● Source material:

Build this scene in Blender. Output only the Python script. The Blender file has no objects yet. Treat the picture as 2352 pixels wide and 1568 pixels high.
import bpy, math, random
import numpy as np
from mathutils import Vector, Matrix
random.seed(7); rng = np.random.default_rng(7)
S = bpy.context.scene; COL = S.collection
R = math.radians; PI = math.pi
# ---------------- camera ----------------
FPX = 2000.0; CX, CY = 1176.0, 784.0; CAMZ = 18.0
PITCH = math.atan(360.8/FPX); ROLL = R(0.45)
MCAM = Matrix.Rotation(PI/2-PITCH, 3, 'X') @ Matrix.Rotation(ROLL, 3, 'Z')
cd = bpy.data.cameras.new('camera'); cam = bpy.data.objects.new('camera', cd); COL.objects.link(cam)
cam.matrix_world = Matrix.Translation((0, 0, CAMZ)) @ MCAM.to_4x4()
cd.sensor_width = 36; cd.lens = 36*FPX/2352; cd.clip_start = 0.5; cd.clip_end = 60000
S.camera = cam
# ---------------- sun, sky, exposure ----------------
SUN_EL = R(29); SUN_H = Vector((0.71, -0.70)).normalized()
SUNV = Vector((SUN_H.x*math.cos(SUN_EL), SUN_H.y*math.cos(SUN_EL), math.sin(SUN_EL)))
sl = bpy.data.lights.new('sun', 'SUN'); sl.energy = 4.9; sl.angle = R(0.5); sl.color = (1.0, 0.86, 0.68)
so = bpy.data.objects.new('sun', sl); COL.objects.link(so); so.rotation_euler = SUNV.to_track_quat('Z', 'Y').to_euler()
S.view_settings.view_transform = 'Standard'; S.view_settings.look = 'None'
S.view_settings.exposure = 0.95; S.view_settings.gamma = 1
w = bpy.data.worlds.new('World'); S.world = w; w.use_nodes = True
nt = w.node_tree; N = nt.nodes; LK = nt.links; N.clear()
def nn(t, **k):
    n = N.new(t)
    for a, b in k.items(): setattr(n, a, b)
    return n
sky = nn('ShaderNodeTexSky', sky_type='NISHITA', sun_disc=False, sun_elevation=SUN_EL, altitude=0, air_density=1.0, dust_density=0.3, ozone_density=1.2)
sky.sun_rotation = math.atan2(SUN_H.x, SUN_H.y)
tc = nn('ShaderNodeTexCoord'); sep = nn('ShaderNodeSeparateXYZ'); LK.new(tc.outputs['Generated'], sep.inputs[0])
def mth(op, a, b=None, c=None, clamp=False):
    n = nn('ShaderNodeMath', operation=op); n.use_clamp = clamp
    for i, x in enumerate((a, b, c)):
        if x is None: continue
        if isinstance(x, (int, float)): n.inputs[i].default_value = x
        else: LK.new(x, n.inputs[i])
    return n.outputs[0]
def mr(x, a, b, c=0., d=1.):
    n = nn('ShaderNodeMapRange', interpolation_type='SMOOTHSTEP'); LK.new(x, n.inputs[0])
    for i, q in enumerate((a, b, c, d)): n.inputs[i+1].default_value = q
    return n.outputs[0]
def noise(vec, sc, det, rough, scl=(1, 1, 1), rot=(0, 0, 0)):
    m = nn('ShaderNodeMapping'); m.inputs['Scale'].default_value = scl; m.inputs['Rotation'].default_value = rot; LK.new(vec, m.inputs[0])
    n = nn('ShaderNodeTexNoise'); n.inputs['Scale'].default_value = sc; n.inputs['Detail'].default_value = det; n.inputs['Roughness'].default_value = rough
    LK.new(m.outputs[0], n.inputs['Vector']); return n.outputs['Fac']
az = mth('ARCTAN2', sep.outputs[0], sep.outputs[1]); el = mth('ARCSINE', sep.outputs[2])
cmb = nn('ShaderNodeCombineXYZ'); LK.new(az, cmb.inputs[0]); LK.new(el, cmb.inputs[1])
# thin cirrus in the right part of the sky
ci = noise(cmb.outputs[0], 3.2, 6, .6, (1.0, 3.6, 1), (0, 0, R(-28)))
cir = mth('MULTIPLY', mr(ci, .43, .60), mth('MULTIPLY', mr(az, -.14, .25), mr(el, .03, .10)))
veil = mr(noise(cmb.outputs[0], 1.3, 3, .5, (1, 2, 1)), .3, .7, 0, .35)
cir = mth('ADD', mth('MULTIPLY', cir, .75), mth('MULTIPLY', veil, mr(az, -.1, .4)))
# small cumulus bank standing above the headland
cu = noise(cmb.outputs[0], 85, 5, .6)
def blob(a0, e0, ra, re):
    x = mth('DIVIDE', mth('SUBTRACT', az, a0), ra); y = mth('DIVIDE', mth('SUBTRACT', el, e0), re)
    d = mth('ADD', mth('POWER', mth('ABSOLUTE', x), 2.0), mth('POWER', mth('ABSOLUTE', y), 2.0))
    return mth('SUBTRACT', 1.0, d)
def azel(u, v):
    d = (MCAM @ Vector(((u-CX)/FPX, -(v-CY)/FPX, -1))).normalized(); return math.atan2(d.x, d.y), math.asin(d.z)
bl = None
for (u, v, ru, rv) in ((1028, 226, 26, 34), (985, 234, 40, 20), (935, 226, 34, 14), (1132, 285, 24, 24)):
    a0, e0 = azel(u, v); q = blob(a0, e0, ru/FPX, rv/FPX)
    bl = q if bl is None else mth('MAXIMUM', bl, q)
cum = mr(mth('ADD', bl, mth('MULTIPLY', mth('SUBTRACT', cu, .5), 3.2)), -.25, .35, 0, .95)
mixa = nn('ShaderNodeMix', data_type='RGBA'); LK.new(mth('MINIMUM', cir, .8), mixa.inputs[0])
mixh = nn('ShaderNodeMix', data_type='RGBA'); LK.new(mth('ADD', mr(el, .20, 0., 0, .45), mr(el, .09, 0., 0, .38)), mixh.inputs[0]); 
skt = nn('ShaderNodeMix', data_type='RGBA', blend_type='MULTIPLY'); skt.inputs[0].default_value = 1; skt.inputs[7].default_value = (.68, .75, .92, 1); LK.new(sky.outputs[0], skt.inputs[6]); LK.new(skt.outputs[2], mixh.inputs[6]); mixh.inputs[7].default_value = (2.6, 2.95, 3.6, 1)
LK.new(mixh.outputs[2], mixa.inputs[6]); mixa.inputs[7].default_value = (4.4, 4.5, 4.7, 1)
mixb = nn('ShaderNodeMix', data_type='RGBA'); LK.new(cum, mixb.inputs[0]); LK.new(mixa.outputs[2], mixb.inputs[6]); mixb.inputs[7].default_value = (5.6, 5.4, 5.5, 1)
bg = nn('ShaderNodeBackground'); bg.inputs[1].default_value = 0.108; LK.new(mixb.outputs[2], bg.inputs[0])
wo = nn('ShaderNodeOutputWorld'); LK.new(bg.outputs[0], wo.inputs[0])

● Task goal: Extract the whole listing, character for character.

● Answer below:
Build this scene in Blender. Output only the Python script. The Blender file has no objects yet. Treat the picture as 2352 pixels wide and 1568 pixels high.
import bpy, math, random
import numpy as np
from mathutils import Vector, Matrix
random.seed(7); rng = np.random.default_rng(7)
S = bpy.context.scene; COL = S.collection
R = math.radians; PI = math.pi
# ---------------- camera ----------------
FPX = 2000.0; CX, CY = 1176.0, 784.0; CAMZ = 18.0
PITCH = math.atan(360.8/FPX); ROLL = R(0.45)
MCAM = Matrix.Rotation(PI/2-PITCH, 3, 'X') @ Matrix.Rotation(ROLL, 3, 'Z')
cd = bpy.data.cameras.new('camera'); cam = bpy.data.objects.new('camera', cd); COL.objects.link(cam)
cam.matrix_world = Matrix.Translation((0, 0, CAMZ)) @ MCAM.to_4x4()
cd.sensor_width = 36; cd.lens = 36*FPX/2352; cd.clip_start = 0.5; cd.clip_end = 60000
S.camera = cam
# ---------------- sun, sky, exposure ----------------
SUN_EL = R(29); SUN_H = Vector((0.71, -0.70)).normalized()
SUNV = Vector((SUN_H.x*math.cos(SUN_EL), SUN_H.y*math.cos(SUN_EL), math.sin(SUN_EL)))
sl = bpy.data.lights.new('sun', 'SUN'); sl.energy = 4.9; sl.angle = R(0.5); sl.color = (1.0, 0.86, 0.68)
so = bpy.data.objects.new('sun', sl); COL.objects.link(so); so.rotation_euler = SUNV.to_track_quat('Z', 'Y').to_euler()
S.view_settings.view_transform = 'Standard'; S.view_settings.look = 'None'
S.view_settings.exposure = 0.95; S.view_settings.gamma = 1
w = bpy.data.worlds.new('World'); S.world = w; w.use_nodes = True
nt = w.node_tree; N = nt.nodes; LK = nt.links; N.clear()
def nn(t, **k):
    n = N.new(t)
    for a, b in k.items(): setattr(n, a, b)
    return n
sky = nn('ShaderNodeTexSky', sky_type='NISHITA', sun_disc=False, sun_elevation=SUN_EL, altitude=0, air_density=1.0, dust_density=0.3, ozone_density=1.2)
sky.sun_rotation = math.atan2(SUN_H.x, SUN_H.y)
tc = nn('ShaderNodeTexCoord'); sep = nn('ShaderNodeSeparateXYZ'); LK.new(tc.outputs['Generated'], sep.inputs[0])
def mth(op, a, b=None, c=None, clamp=False):
    n = nn('ShaderNodeMath', operation=op); n.use_clamp = clamp
    for i, x in enumerate((a, b, c)):
        if x is None: continue
        if isinstance(x, (int, float)): n.inputs[i].default_value = x
        else: LK.new(x, n.inputs[i])
    return n.outputs[0]
def mr(x, a, b, c=0., d=1.):
    n = nn('ShaderNodeMapRange', interpolation_type='SMOOTHSTEP'); LK.new(x, n.inputs[0])
    for i, q in enumerate((a, b, c, d)): n.inputs[i+1].default_value = q
    return n.outputs[0]
def noise(vec, sc, det, rough, scl=(1, 1, 1), rot=(0, 0, 0)):
    m = nn('ShaderNodeMapping'); m.inputs['Scale'].default_value = scl; m.inputs['Rotation'].default_value = rot; LK.new(vec, m.inputs[0])
    n = nn('ShaderNodeTexNoise'); n.inputs['Scale'].default_value = sc; n.inputs['Detail'].default_value = det; n.inputs['Roughness'].default_value = rough
    LK.new(m.outputs[0], n.inputs['Vector']); return n.outputs['Fac']
az = mth('ARCTAN2', sep.outputs[0], sep.outputs[1]); el = mth('ARCSINE', sep.outputs[2])
cmb = nn('ShaderNodeCombineXYZ'); LK.new(az, cmb.inputs[0]); LK.new(el, cmb.inputs[1])
# thin cirrus in the right part of the sky
ci = noise(cmb.outputs[0], 3.2, 6, .6, (1.0, 3.6, 1), (0, 0, R(-28)))
cir = mth('MULTIPLY', mr(ci, .43, .60), mth('MULTIPLY', mr(az, -.14, .25), mr(el, .03, .10)))
veil = mr(noise(cmb.outputs[0], 1.3, 3, .5, (1, 2, 1)), .3, .7, 0, .35)
cir = mth('ADD', mth('MULTIPLY', cir, .75), mth('MULTIPLY', veil, mr(az, -.1, .4)))
# small cumulus bank standing above the headland
cu = noise(cmb.outputs[0], 85, 5, .6)
def blob(a0, e0, ra, re):
    x = mth('DIVIDE', mth('SUBTRACT', az, a0), ra); y = mth('DIVIDE', mth('SUBTRACT', el, e0), re)
    d = mth('ADD', mth('POWER', mth('ABSOLUTE', x), 2.0), mth('POWER', mth('ABSOLUTE', y), 2.0))
    return mth('SUBTRACT', 1.0, d)
def azel(u, v):
    d = (MCAM @ Vector(((u-CX)/FPX, -(v-CY)/FPX, -1))).normalized(); return math.atan2(d.x, d.y), math.asin(d.z)
bl = None
for (u, v, ru, rv) in ((1028, 226, 26, 34), (985, 234, 40, 20), (935, 226, 34, 14), (1132, 285, 24, 24)):
    a0, e0 = azel(u, v); q = blob(a0, e0, ru/FPX, rv/FPX)
    bl = q if bl is None else mth('MAXIMUM', bl, q)
cum = mr(mth('ADD', bl, mth('MULTIPLY', mth('SUBTRACT', cu, .5), 3.2)), -.25, .35, 0, .95)
mixa = nn('ShaderNodeMix', data_type='RGBA'); LK.new(mth('MINIMUM', cir, .8), mixa.inputs[0])
mixh = nn('ShaderNodeMix', data_type='RGBA'); LK.new(mth('ADD', mr(el, .20, 0., 0, .45), mr(el, .09, 0., 0, .38)), mixh.inputs[0]); 
skt = nn('ShaderNodeMix', data_type='RGBA', blend_type='MULTIPLY'); skt.inputs[0].default_value = 1; skt.inputs[7].default_value = (.68, .75, .92, 1); LK.new(sky.outputs[0], skt.inputs[6]); LK.new(skt.outputs[2], mixh.inputs[6]); mixh.inputs[7].default_value = (2.6, 2.95, 3.6, 1)
LK.new(mixh.outputs[2], mixa.inputs[6]); mixa.inputs[7].default_value = (4.4, 4.5, 4.7, 1)
mixb = nn('ShaderNodeMix', data_type='RGBA'); LK.new(cum, mixb.inputs[0]); LK.new(mixa.outputs[2], mixb.inputs[6]); mixb.inputs[7].default_value = (5.6, 5.4, 5.5, 1)
bg = nn('ShaderNodeBackground'); bg.inputs[1].default_value = 0.108; LK.new(mixb.outputs[2], bg.inputs[0])
wo = nn('ShaderNodeOutputWorld'); LK.new(bg.outputs[0], wo.inputs[0])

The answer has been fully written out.